Dzięki sprawdzonym metodom – raport – rejestracja wyników, losowanie par kolejnych rund, rozstrzyganie o ew. dogrywkach przebiega sprawnie. Mimo, że nadal w każdej przerwie trzeba wywołać setkę nazwisk, czasem czekając na nieco rozkojarzonych młodych graczy.
Już prawie udało się wprowadzić 111 do programu, ale niestety paczki z grami dotarły niemal w ostatniej chwili i nie było czasu, aby uczestnicy przygotowali się do rozgrywek. Za rok będzie dwubój!

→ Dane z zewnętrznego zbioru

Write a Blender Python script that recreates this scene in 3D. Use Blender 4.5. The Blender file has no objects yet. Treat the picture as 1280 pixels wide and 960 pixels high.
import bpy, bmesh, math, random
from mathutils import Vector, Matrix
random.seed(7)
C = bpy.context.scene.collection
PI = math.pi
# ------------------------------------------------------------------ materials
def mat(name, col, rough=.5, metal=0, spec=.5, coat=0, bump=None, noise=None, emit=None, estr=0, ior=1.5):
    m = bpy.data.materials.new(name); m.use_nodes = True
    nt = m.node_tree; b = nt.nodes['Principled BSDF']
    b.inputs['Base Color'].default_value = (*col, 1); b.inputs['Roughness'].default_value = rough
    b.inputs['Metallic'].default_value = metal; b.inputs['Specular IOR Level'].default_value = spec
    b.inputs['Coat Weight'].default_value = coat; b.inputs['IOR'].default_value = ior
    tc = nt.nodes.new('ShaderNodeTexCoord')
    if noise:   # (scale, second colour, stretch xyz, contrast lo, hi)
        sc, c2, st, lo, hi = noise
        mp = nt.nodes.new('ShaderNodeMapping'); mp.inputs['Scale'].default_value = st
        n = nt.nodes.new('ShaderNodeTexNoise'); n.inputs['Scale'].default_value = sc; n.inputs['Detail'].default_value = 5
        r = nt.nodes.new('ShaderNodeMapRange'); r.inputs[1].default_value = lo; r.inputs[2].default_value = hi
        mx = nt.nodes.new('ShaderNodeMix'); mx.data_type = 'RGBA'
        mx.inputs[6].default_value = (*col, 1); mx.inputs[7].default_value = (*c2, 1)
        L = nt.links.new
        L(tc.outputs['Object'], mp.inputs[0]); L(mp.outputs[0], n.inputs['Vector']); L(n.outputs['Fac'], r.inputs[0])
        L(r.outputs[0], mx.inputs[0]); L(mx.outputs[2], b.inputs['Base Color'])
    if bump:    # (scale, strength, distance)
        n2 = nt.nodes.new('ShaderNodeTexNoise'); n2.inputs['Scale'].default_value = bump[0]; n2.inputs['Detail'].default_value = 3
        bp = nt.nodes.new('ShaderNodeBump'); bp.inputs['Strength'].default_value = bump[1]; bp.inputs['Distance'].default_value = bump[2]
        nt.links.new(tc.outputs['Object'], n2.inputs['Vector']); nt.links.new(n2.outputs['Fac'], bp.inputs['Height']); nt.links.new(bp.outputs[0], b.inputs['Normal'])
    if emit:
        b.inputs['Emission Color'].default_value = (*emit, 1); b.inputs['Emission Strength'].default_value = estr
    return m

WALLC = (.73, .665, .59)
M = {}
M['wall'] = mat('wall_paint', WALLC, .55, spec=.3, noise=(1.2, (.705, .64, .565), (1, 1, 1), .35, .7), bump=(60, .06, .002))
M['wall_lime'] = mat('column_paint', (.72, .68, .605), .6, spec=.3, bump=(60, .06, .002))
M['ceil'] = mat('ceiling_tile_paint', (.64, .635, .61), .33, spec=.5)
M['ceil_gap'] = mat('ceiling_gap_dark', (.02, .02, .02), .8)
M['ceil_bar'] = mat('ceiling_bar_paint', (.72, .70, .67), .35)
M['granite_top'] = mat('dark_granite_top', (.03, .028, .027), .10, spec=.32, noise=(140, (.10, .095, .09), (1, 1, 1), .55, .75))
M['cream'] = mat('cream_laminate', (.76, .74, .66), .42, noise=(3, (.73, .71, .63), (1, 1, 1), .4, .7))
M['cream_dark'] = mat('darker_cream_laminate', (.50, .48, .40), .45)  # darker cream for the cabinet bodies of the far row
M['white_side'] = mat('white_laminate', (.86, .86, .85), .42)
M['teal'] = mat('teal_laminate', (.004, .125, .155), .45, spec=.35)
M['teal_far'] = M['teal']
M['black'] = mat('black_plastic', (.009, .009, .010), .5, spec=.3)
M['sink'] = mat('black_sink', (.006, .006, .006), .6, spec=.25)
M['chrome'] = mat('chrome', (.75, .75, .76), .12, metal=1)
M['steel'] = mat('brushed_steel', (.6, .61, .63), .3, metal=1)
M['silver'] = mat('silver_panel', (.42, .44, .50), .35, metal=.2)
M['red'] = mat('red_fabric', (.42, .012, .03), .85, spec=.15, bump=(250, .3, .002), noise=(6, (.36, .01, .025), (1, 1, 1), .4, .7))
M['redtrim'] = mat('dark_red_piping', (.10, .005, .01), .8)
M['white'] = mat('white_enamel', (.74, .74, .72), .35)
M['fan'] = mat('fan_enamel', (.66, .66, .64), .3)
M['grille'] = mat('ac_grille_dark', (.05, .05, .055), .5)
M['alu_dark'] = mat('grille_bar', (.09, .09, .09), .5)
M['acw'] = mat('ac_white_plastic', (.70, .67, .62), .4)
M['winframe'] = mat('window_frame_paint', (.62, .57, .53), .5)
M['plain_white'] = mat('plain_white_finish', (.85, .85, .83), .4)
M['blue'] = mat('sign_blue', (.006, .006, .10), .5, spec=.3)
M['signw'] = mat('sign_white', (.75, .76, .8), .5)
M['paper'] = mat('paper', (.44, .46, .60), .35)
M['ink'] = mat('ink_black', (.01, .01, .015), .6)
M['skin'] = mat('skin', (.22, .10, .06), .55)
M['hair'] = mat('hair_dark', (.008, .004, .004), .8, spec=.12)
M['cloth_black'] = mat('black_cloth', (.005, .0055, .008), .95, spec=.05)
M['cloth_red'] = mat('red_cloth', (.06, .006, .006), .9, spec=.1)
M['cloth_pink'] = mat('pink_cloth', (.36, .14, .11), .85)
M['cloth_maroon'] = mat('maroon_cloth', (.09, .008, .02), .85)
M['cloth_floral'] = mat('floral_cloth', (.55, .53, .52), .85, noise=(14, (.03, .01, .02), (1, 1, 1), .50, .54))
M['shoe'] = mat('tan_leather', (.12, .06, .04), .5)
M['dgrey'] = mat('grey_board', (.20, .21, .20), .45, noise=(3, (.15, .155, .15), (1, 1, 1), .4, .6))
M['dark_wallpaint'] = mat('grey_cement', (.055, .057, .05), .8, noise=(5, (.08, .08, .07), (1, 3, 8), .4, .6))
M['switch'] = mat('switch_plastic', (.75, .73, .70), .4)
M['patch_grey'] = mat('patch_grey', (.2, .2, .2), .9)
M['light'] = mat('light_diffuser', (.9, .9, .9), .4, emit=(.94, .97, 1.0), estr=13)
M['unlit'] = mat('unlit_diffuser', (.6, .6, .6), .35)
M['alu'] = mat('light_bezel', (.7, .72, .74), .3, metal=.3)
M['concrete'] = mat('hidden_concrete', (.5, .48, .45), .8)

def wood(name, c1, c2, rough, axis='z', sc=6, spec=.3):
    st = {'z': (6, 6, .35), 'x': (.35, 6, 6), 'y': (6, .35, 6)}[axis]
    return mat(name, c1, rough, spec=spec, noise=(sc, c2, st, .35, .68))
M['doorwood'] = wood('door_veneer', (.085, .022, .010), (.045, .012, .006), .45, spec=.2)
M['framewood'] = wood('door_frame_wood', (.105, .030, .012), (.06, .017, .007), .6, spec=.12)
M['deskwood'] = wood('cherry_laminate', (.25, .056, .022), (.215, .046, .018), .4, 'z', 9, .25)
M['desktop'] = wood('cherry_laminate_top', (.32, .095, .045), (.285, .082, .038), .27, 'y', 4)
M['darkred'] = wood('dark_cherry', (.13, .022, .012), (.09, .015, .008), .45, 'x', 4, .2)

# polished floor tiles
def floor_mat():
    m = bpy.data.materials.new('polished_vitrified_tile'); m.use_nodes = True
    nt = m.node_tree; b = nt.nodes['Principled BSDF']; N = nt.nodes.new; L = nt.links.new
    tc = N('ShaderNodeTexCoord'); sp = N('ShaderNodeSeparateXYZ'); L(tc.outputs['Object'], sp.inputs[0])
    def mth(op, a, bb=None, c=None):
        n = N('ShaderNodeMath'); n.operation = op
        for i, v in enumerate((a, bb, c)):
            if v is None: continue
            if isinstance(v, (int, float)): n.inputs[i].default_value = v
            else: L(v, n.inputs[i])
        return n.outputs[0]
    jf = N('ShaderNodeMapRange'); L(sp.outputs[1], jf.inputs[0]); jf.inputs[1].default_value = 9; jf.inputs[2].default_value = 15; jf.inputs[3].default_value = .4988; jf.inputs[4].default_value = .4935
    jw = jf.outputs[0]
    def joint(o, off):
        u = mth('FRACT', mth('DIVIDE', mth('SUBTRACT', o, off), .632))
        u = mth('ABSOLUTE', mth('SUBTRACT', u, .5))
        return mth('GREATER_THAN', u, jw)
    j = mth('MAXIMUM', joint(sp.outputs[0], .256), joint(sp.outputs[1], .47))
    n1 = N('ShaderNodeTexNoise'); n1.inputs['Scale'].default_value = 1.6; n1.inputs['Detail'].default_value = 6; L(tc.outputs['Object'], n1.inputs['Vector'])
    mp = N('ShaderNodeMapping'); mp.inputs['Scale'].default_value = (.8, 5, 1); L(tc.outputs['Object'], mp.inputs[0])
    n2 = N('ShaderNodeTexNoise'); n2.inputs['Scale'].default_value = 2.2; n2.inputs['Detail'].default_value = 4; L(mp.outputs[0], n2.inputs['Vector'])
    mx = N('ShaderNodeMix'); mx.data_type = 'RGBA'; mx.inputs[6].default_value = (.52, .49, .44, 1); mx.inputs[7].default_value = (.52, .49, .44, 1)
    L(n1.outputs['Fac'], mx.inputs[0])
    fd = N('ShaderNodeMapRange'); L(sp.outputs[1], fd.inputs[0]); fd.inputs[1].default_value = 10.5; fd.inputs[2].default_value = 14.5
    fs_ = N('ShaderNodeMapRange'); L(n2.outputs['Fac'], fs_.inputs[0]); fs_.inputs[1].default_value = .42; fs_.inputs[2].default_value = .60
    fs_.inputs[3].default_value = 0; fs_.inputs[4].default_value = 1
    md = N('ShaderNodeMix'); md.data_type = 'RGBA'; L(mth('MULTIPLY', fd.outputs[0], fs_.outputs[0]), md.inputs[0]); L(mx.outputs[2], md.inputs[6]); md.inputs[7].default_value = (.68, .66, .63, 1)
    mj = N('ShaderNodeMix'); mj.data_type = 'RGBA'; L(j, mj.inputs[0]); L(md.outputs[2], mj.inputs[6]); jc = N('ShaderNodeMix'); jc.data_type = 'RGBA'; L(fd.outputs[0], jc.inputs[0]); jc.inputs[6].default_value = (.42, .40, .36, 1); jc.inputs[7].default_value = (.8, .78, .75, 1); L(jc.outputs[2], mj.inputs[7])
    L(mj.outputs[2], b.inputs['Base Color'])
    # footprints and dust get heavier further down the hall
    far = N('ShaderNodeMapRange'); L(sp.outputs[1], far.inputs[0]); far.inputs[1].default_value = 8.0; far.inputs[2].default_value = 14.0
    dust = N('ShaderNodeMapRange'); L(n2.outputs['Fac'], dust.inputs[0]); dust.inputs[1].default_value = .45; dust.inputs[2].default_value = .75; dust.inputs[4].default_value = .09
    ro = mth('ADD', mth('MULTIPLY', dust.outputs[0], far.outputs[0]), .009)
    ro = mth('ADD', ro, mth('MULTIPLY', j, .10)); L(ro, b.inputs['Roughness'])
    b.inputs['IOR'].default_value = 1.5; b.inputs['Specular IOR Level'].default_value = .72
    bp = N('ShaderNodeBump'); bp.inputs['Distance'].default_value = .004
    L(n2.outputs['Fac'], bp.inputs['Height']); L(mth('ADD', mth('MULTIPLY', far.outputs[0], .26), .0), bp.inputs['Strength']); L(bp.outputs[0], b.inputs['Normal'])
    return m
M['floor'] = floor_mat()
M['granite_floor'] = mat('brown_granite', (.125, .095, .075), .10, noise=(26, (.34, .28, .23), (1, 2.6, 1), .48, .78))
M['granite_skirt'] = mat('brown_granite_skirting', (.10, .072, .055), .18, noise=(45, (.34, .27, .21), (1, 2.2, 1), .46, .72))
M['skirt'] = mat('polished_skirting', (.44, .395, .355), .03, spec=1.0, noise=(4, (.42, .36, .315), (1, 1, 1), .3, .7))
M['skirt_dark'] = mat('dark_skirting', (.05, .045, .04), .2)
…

Po czwartej edycji liczba rozegranych turniejowych partii 303: Bitwa o Anglię w ropczyckiej hali zbliża się do 2000 (dwóch tysięcy!), a grono uczestników to ponad 300 uczniów (z uwagi na tych, którzy kilka razy startowali).
Wielka pomoc kolegów z IPN pozwoliła równolegle przekazać całkiem sporo uzupełniającej bogatej wiedzy historycznej. W czasie turnieju opiekunowie-nauczyciele zawiązali, dzięki Urszuli Kujawie z PCEN, nić współpracy w sieci propagującej wykorzystanie gier planszowych w edukacji
V – 2015
Tak, wczoraj odbyła się piata edycja. Prawie 120 osób z 8 szkół. Wreszcie udało się wprowadzić do programu 111: Alarm dla Warszawy. Po raz kolejny patronat honorowy nad naszym turniejem objął ropczycki poseł p. Kazimierz Moskal.

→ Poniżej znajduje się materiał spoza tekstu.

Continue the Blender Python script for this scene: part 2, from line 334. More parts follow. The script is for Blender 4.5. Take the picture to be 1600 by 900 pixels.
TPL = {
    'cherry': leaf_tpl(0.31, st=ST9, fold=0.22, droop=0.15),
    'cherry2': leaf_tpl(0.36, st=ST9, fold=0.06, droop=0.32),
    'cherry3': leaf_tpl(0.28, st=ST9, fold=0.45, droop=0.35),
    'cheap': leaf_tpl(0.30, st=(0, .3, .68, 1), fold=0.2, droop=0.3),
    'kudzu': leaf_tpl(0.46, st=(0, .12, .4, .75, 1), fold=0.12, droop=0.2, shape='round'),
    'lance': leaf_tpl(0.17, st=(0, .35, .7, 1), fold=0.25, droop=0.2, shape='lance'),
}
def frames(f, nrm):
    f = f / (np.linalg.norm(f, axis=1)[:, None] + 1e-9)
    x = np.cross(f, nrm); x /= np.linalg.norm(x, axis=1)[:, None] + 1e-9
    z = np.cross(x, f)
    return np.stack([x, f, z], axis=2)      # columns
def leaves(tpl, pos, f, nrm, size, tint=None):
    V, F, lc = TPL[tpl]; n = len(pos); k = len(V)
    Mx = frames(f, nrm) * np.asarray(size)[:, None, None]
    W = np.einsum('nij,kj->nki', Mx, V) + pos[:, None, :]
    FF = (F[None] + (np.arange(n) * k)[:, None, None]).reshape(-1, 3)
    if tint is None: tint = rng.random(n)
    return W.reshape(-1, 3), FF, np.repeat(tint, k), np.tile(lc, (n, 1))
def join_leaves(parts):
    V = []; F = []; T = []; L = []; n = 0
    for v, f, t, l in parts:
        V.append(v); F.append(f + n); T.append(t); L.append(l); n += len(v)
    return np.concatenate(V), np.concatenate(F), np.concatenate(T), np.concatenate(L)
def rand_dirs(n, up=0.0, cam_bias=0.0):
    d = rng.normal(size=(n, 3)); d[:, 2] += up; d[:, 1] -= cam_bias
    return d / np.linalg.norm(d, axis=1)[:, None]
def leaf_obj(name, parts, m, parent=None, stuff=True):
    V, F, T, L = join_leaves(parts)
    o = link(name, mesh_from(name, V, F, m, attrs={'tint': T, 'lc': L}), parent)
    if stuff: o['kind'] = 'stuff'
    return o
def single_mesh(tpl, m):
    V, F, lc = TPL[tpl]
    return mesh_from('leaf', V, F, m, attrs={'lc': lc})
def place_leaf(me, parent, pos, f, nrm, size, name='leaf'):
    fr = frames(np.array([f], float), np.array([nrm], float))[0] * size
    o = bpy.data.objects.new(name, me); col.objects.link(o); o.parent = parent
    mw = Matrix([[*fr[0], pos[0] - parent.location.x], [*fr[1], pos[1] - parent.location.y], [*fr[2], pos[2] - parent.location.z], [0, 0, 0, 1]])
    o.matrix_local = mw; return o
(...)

Turniejowi towarzyszyła imponująca wystawa nt. bitwy o Anglię.
Księgarnia IPN znów kusiła bogatą ofertą. A sam turniej dorobił się plakatu promocyjnego z prawdziwego zdarzenia!
Uczestnicy rozegrali cztery rundy eliminacji – na przemian 111 i 303. Zasady 111, nieco bardziej złożone, sprawiały nieco kłopotów, ale dla najlepszych nie były wyzwaniem. Po raz pierwszy w historii naszych ropczyckich zmagań po eliminacjach było dokładnie czterech uczestników z kompletem 8 pktów. Dzięki temu uniknęliśmy przedłużającego się oczekiwania na rozstrzygnięcie dogrywek.
Po półfinałach nadszedł czas na wykorzystanie wielkoformatowych gier. Mecz o 3. miejsce został rozegrany na planszy 303. I zakończył się… remisem! Stąd konieczność dogrywki na planszy 111.
Wielki finał rozegrany został na mapie okolic Lwowa! Była to najmilsza – dla mnie – nowość tego turnieju. Wielkoformatowa wersja najnowszej, jeszcze niewydanej(!) gry Karola Madaja – 7: Obrona Lwowa. Oczywiście zainteresowanie nowymi akcesoriami było wielkie, ale obowiązki turniejowe wymuszały pewną dyscyplinę czasową. W czasie finałowych partii z dużą satysfakcją można było podziwiać mistrzowskie zagrania najlepszych uczestników turnieju.
Niewielką przewagą udało się rozstrzygnąć finał, w którym obaj finaliści po raz pierwszy (co oczywiste) grali w nową grę IPN.
Mam nadzieję, że w przyszłym roku zainicjujemy już turniej w wersji trójboju – 7, 111, 303 – popularyzując wiedzę o dokonaniach polskich lotników i wskazując powody do dumy z naszej polskiej historii.
Bardzo dziękuję za tę szczegółową relację i niezwykłą wytrwałość organizacyjną. To zdecydowanie największa na świecie (sic!) cykliczna impreza poświęcona grze „303” (a teraz już nawet całej trylogii/sadze/tryptyku (?) gwiaździstej eskadry „7”, „111” i „303”). Były turnieje w Kole, Zielonce i Radzyminie, ale żaden nie miał takiego rozmachu. Turniej ogólnopolski wciąż czeka na swój czas, ale jeżeli do niego dojdzie będzie organizowany według „szkoły ropczyckiej” :)
Takie wydarzenia dodają mi skrzydeł do pracy. Jeszcze raz dzięki!